Of the material below, the lines to be retyped are those from the line containing "Model this scene" through the line containing "rng = np.random.default_rng(11)", inclusive; reproduce them exactly.
____________________
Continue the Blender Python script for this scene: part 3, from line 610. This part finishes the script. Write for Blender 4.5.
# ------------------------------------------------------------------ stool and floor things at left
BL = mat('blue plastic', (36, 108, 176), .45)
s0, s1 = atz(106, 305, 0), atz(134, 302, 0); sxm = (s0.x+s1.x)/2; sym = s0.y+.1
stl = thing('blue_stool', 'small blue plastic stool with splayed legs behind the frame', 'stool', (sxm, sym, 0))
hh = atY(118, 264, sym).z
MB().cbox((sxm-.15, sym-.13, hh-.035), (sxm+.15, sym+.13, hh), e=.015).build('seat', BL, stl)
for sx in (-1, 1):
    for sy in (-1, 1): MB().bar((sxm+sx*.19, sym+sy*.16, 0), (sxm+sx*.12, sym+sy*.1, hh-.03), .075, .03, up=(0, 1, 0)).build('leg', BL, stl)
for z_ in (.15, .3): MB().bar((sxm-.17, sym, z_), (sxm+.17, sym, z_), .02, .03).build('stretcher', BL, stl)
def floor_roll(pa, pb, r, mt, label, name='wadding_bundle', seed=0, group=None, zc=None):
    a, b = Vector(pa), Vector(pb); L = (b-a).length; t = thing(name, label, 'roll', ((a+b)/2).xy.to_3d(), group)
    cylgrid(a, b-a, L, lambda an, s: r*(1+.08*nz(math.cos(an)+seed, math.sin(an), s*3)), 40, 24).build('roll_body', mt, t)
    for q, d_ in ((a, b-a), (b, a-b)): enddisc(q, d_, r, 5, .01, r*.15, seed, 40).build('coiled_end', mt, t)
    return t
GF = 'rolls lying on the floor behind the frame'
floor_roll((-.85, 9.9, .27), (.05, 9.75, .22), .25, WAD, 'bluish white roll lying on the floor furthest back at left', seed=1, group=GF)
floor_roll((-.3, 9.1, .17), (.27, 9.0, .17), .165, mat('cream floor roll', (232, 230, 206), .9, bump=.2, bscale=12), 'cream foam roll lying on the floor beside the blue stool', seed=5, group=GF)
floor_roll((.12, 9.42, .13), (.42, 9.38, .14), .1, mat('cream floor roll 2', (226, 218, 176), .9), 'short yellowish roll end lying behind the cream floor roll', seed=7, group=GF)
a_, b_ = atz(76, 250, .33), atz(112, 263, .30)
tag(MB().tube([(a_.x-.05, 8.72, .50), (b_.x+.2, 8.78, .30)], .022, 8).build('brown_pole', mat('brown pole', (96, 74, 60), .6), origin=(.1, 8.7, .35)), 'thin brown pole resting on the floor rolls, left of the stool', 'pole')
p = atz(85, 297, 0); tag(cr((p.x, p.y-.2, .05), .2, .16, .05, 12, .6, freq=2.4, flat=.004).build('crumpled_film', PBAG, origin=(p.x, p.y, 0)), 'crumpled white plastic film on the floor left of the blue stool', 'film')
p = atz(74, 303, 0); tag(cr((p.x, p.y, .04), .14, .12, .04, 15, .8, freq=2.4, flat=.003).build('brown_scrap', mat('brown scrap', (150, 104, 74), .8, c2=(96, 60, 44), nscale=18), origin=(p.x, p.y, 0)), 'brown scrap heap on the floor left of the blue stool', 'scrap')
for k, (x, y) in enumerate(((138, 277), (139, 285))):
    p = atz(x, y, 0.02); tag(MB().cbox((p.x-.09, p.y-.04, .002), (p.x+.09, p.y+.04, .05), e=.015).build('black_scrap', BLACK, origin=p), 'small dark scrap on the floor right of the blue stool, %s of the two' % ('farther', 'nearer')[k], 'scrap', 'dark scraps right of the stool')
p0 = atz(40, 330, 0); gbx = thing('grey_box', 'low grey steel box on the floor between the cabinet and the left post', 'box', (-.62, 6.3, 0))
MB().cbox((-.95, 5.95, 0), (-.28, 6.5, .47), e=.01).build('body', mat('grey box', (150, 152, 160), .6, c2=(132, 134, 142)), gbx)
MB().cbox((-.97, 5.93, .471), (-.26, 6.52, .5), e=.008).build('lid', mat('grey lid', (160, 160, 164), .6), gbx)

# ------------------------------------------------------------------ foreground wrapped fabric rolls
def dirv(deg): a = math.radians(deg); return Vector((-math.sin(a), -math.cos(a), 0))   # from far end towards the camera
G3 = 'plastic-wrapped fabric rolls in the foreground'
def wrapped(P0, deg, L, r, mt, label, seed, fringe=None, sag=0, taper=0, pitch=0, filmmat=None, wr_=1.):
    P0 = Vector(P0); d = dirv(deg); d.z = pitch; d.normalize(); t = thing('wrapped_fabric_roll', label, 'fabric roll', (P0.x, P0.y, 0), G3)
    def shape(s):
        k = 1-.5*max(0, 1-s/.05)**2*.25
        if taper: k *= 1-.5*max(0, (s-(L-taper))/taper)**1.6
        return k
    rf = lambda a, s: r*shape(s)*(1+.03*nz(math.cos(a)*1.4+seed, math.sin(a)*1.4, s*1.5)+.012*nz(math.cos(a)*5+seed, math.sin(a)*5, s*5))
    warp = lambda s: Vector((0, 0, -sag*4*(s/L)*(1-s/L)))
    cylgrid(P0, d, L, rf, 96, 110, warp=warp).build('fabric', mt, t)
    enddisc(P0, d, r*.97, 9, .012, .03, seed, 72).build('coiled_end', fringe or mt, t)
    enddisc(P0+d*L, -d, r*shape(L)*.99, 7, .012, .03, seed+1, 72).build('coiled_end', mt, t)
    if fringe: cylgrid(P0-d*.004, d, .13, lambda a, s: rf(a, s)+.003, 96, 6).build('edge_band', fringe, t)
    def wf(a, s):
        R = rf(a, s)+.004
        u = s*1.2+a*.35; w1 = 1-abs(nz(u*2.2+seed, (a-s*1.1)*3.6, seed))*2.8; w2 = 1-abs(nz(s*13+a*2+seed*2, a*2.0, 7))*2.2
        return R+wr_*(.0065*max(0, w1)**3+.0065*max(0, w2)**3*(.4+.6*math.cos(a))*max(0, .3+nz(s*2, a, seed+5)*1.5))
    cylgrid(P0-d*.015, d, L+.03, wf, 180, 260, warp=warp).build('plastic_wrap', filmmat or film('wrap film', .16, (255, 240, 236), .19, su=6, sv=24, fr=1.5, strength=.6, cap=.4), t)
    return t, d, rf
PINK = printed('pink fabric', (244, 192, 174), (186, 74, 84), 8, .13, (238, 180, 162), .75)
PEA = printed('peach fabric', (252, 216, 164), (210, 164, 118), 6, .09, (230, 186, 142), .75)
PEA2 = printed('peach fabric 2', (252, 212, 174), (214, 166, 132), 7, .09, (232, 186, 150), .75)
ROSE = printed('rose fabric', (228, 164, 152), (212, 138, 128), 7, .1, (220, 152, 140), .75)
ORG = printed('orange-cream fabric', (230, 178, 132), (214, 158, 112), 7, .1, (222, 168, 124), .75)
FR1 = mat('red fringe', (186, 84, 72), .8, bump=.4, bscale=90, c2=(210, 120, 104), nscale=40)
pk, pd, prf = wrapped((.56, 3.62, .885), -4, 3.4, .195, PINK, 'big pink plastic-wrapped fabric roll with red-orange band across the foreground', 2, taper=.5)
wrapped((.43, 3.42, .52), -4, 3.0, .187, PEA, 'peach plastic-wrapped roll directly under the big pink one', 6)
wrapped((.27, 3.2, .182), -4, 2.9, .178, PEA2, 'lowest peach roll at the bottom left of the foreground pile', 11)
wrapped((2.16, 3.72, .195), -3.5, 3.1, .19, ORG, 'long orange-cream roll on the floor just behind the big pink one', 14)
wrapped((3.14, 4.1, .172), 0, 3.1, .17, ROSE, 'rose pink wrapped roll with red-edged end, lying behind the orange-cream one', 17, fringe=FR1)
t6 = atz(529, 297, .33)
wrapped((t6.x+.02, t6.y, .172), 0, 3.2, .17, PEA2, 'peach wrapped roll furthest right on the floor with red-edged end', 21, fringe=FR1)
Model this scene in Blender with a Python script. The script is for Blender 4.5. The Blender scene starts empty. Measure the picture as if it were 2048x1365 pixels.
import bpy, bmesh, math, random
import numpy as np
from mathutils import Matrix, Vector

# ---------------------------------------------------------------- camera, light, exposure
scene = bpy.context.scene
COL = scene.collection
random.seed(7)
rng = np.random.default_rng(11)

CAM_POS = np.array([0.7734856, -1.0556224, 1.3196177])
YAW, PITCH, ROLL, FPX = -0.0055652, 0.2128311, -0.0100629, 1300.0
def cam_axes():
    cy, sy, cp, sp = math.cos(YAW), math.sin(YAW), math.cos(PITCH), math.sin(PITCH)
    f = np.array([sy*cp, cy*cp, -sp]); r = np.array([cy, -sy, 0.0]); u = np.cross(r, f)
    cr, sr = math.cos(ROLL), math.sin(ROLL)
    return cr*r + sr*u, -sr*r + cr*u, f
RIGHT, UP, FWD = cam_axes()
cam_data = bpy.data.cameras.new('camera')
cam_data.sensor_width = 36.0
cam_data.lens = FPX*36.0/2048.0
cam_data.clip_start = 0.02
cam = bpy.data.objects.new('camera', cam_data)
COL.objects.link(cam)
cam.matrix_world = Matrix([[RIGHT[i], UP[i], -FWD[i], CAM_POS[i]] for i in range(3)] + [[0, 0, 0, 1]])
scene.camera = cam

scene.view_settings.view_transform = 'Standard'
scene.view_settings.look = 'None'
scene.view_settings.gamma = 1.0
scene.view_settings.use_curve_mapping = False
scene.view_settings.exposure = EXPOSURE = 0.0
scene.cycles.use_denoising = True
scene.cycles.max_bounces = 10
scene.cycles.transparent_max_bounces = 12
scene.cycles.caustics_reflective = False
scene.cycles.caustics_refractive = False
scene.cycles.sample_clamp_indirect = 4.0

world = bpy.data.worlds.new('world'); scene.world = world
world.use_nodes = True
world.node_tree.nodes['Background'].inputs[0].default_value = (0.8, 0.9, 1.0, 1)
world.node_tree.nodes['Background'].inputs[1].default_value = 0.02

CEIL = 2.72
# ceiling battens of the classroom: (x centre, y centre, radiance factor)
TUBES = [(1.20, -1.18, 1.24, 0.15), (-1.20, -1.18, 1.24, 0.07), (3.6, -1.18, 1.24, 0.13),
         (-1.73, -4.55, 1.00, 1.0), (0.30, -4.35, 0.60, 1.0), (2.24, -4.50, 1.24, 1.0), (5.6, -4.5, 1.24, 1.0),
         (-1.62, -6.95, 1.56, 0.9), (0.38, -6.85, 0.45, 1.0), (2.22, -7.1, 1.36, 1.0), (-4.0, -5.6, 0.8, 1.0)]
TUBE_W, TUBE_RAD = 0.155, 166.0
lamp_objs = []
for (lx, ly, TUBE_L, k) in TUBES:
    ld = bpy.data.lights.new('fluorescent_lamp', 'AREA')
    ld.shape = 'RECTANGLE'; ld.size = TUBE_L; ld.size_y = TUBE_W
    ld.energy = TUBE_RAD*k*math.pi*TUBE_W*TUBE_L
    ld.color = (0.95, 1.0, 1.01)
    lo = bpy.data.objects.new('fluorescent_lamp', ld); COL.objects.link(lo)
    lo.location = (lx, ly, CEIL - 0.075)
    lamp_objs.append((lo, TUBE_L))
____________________
▶ **Response**
Model this scene in Blender with a Python script. The script is for Blender 4.5. The Blender scene starts empty. Measure the picture as if it were 2048x1365 pixels.
import bpy, bmesh, math, random
import numpy as np
from mathutils import Matrix, Vector

# ---------------------------------------------------------------- camera, light, exposure
scene = bpy.context.scene
COL = scene.collection
random.seed(7)
rng = np.random.default_rng(11)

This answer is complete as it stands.